┌──

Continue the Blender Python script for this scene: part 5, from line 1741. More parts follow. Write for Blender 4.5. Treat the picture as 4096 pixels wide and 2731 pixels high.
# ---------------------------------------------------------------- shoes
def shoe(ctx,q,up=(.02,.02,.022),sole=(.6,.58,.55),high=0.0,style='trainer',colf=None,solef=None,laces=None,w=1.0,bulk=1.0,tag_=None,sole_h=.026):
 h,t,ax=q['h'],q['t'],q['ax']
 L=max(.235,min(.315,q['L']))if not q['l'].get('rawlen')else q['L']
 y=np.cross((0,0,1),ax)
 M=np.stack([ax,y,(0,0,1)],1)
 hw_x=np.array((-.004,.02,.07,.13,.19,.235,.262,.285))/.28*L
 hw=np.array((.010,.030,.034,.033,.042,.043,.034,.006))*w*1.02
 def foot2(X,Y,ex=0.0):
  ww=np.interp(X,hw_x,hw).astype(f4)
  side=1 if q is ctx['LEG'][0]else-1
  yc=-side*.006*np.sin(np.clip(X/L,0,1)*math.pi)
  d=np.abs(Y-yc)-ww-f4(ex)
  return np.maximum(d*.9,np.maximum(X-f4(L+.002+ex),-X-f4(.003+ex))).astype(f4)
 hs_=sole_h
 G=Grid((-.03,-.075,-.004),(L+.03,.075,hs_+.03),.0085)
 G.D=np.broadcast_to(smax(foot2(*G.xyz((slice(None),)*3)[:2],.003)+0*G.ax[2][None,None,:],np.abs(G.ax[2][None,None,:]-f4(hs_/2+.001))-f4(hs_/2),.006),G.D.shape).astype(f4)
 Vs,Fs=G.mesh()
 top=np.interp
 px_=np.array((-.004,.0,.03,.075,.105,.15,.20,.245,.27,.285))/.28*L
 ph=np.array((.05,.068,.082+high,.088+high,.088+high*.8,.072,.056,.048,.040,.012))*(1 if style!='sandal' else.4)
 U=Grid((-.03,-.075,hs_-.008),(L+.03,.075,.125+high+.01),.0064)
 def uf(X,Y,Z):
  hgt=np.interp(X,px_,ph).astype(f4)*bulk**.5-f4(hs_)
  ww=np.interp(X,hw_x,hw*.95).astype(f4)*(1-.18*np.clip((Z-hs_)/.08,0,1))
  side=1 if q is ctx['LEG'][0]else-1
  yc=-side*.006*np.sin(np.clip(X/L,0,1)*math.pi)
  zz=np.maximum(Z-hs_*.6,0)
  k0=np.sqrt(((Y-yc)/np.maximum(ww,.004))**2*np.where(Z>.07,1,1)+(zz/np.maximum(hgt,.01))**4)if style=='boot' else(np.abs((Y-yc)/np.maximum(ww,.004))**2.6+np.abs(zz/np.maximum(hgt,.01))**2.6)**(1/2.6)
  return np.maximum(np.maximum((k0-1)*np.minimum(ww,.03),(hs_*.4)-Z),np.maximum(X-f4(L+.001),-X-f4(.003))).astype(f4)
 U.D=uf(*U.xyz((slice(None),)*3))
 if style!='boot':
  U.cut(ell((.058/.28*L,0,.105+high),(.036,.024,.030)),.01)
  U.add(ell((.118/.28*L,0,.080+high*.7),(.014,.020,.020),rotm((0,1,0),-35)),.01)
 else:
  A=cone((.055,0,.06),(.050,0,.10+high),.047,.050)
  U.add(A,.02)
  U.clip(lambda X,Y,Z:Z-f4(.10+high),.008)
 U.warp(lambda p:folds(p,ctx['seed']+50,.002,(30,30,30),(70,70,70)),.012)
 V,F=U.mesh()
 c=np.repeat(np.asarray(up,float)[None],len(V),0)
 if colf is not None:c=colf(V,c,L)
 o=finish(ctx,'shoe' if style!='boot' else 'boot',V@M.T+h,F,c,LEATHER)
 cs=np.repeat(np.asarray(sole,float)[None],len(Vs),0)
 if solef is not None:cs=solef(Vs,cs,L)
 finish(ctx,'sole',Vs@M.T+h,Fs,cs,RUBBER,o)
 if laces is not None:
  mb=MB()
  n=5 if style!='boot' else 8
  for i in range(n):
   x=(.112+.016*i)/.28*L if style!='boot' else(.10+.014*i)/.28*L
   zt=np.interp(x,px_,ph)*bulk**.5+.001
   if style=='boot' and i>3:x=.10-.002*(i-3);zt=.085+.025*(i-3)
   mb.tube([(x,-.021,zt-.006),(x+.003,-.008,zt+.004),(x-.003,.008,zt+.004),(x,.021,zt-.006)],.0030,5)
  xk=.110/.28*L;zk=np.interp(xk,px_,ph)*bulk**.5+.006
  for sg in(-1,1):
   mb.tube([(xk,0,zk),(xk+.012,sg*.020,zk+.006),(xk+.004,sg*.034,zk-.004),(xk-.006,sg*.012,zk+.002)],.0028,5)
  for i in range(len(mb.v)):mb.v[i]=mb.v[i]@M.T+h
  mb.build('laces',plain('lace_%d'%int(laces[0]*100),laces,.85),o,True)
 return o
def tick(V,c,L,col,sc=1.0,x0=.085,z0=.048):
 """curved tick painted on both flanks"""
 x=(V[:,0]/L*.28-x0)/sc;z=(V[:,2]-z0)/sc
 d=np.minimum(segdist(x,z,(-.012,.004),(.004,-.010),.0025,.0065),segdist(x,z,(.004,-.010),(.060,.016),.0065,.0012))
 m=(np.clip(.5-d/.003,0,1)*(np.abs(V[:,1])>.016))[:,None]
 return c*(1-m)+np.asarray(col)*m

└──

[Objective] Reproduce the full listing word for word.

[Problem solution]
Continue the Blender Python script for this scene: part 5, from line 1741. More parts follow. Write for Blender 4.5. Treat the picture as 4096 pixels wide and 2731 pixels high.
# ---------------------------------------------------------------- shoes
def shoe(ctx,q,up=(.02,.02,.022),sole=(.6,.58,.55),high=0.0,style='trainer',colf=None,solef=None,laces=None,w=1.0,bulk=1.0,tag_=None,sole_h=.026):
 h,t,ax=q['h'],q['t'],q['ax']
 L=max(.235,min(.315,q['L']))if not q['l'].get('rawlen')else q['L']
 y=np.cross((0,0,1),ax)
 M=np.stack([ax,y,(0,0,1)],1)
 hw_x=np.array((-.004,.02,.07,.13,.19,.235,.262,.285))/.28*L
 hw=np.array((.010,.030,.034,.033,.042,.043,.034,.006))*w*1.02
 def foot2(X,Y,ex=0.0):
  ww=np.interp(X,hw_x,hw).astype(f4)
  side=1 if q is ctx['LEG'][0]else-1
  yc=-side*.006*np.sin(np.clip(X/L,0,1)*math.pi)
  d=np.abs(Y-yc)-ww-f4(ex)
  return np.maximum(d*.9,np.maximum(X-f4(L+.002+ex),-X-f4(.003+ex))).astype(f4)
 hs_=sole_h
 G=Grid((-.03,-.075,-.004),(L+.03,.075,hs_+.03),.0085)
 G.D=np.broadcast_to(smax(foot2(*G.xyz((slice(None),)*3)[:2],.003)+0*G.ax[2][None,None,:],np.abs(G.ax[2][None,None,:]-f4(hs_/2+.001))-f4(hs_/2),.006),G.D.shape).astype(f4)
 Vs,Fs=G.mesh()
 top=np.interp
 px_=np.array((-.004,.0,.03,.075,.105,.15,.20,.245,.27,.285))/.28*L
 ph=np.array((.05,.068,.082+high,.088+high,.088+high*.8,.072,.056,.048,.040,.012))*(1 if style!='sandal' else.4)
 U=Grid((-.03,-.075,hs_-.008),(L+.03,.075,.125+high+.01),.0064)
 def uf(X,Y,Z):
  hgt=np.interp(X,px_,ph).astype(f4)*bulk**.5-f4(hs_)
  ww=np.interp(X,hw_x,hw*.95).astype(f4)*(1-.18*np.clip((Z-hs_)/.08,0,1))
  side=1 if q is ctx['LEG'][0]else-1
  yc=-side*.006*np.sin(np.clip(X/L,0,1)*math.pi)
  zz=np.maximum(Z-hs_*.6,0)
  k0=np.sqrt(((Y-yc)/np.maximum(ww,.004))**2*np.where(Z>.07,1,1)+(zz/np.maximum(hgt,.01))**4)if style=='boot' else(np.abs((Y-yc)/np.maximum(ww,.004))**2.6+np.abs(zz/np.maximum(hgt,.01))**2.6)**(1/2.6)
  return np.maximum(np.maximum((k0-1)*np.minimum(ww,.03),(hs_*.4)-Z),np.maximum(X-f4(L+.001),-X-f4(.003))).astype(f4)
 U.D=uf(*U.xyz((slice(None),)*3))
 if style!='boot':
  U.cut(ell((.058/.28*L,0,.105+high),(.036,.024,.030)),.01)
  U.add(ell((.118/.28*L,0,.080+high*.7),(.014,.020,.020),rotm((0,1,0),-35)),.01)
 else:
  A=cone((.055,0,.06),(.050,0,.10+high),.047,.050)
  U.add(A,.02)
  U.clip(lambda X,Y,Z:Z-f4(.10+high),.008)
 U.warp(lambda p:folds(p,ctx['seed']+50,.002,(30,30,30),(70,70,70)),.012)
 V,F=U.mesh()
 c=np.repeat(np.asarray(up,float)[None],len(V),0)
 if colf is not None:c=colf(V,c,L)
 o=finish(ctx,'shoe' if style!='boot' else 'boot',V@M.T+h,F,c,LEATHER)
 cs=np.repeat(np.asarray(sole,float)[None],len(Vs),0)
 if solef is not None:cs=solef(Vs,cs,L)
 finish(ctx,'sole',Vs@M.T+h,Fs,cs,RUBBER,o)
 if laces is not None:
  mb=MB()
  n=5 if style!='boot' else 8
  for i in range(n):
   x=(.112+.016*i)/.28*L if style!='boot' else(.10+.014*i)/.28*L
   zt=np.interp(x,px_,ph)*bulk**.5+.001
   if style=='boot' and i>3:x=.10-.002*(i-3);zt=.085+.025*(i-3)
   mb.tube([(x,-.021,zt-.006),(x+.003,-.008,zt+.004),(x-.003,.008,zt+.004),(x,.021,zt-.006)],.0030,5)
  xk=.110/.28*L;zk=np.interp(xk,px_,ph)*bulk**.5+.006
  for sg in(-1,1):
   mb.tube([(xk,0,zk),(xk+.012,sg*.020,zk+.006),(xk+.004,sg*.034,zk-.004),(xk-.006,sg*.012,zk+.002)],.0028,5)
  for i in range(len(mb.v)):mb.v[i]=mb.v[i]@M.T+h
  mb.build('laces',plain('lace_%d'%int(laces[0]*100),laces,.85),o,True)
 return o
def tick(V,c,L,col,sc=1.0,x0=.085,z0=.048):
 """curved tick painted on both flanks"""
 x=(V[:,0]/L*.28-x0)/sc;z=(V[:,2]-z0)/sc
 d=np.minimum(segdist(x,z,(-.012,.004),(.004,-.010),.0025,.0065),segdist(x,z,(.004,-.010),(.060,.016),.0065,.0012))
 m=(np.clip(.5-d/.003,0,1)*(np.abs(V[:,1])>.016))[:,None]
 return c*(1-m)+np.asarray(col)*m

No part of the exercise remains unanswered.